The struggle which dharmik intellectuals manifested outlined three significant issues for us to remember and practice. They never discredited evidence in favour of faith. They never gave up on intellectual battles by only indulging themselves in name calling. And they always thought in terms of civilisation and not territorial states. They showed that calling somebody a “Marxist” is insufficient to discredit them; one must locate themselves in a more informed and reason-based battle.
Historian Meenakshi Jain and a few others today follow the same path. The follies of Left intellectuals get brilliantly documented in landmark Allahabad High Court judgement of 2010. Meenakshi Jain provides a summary of those intellectual misdeeds and the court’s observations on them in her brilliant book, Rama and Ayodhya (2012).
Finally, in 2004, VS Naipaul speaking to BJP leaders had remarked, ‘Ayodhya is a sort of passion’, he said. ‘Any passion is to be encouraged.
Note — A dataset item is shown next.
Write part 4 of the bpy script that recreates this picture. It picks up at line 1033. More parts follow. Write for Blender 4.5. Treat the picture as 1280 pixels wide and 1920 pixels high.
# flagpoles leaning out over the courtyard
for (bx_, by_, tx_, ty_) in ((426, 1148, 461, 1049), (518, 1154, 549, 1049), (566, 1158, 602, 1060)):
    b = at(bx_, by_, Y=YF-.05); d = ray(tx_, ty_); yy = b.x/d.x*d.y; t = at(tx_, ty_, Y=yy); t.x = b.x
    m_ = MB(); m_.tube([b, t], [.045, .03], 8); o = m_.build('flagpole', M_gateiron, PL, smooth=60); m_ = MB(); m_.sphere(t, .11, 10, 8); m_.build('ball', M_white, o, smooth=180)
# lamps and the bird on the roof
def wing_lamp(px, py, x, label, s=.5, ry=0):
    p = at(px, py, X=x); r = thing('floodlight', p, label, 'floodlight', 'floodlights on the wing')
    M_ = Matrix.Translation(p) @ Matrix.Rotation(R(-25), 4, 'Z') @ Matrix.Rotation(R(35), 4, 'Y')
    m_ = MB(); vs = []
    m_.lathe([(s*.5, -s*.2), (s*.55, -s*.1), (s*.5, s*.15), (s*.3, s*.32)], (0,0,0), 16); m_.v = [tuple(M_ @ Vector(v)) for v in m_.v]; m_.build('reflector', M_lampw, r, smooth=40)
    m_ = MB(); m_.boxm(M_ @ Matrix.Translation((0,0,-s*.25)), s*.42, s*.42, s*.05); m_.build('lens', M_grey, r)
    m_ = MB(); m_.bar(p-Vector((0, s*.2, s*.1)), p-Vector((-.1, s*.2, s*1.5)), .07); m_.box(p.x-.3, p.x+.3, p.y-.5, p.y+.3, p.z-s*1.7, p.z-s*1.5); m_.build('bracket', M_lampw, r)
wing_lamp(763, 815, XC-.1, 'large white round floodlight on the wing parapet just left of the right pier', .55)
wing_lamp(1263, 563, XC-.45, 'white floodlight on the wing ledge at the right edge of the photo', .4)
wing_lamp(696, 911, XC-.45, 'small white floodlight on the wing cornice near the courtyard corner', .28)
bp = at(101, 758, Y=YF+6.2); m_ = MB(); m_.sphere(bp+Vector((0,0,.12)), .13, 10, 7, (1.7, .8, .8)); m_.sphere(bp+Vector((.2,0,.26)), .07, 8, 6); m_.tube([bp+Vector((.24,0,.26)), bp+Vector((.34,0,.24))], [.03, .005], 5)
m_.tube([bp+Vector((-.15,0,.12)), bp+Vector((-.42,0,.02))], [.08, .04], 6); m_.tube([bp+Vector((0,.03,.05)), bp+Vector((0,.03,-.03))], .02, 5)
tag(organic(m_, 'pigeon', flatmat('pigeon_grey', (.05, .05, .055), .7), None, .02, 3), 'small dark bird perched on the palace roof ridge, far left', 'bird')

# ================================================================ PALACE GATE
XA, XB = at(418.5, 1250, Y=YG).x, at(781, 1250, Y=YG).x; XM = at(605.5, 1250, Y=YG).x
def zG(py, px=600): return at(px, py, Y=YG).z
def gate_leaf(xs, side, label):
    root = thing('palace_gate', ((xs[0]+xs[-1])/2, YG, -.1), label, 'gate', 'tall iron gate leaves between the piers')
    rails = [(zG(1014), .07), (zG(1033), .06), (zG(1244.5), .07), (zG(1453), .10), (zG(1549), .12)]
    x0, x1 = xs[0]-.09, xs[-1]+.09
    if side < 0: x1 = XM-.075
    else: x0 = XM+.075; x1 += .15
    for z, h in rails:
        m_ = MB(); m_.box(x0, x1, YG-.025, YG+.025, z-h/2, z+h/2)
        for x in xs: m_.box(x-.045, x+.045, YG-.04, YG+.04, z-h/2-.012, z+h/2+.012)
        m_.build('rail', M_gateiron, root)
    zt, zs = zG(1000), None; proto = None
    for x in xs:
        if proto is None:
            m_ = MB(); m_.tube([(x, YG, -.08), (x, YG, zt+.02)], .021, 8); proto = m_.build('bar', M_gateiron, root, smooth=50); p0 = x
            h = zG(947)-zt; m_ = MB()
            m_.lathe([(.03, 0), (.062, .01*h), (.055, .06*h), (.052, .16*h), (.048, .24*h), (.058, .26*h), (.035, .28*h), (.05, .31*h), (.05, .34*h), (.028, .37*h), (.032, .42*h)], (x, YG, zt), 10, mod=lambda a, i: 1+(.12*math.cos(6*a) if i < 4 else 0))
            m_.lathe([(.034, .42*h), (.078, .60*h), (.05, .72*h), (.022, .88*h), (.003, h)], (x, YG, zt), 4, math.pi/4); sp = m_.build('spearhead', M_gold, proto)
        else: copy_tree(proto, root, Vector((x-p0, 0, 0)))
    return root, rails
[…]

Passion leads to creativity.’ That remark could mean different things to different people and groups. To an intellectual who is dedicated to Bhartiya civilisation, it means (re)constructing a history of civilisation with credible evidence as dharmik intellectuals did in the case of Ayodhya. Afterall, Kashi and Mathura await a new movement. We don’t need to fabricate history to counter Left’s half-truths. We must dig out new information and truthful facts and report those which were kept hidden for decades. That would be a real tribute to the tribe of Jain, Goel, Swarup and Naipaul.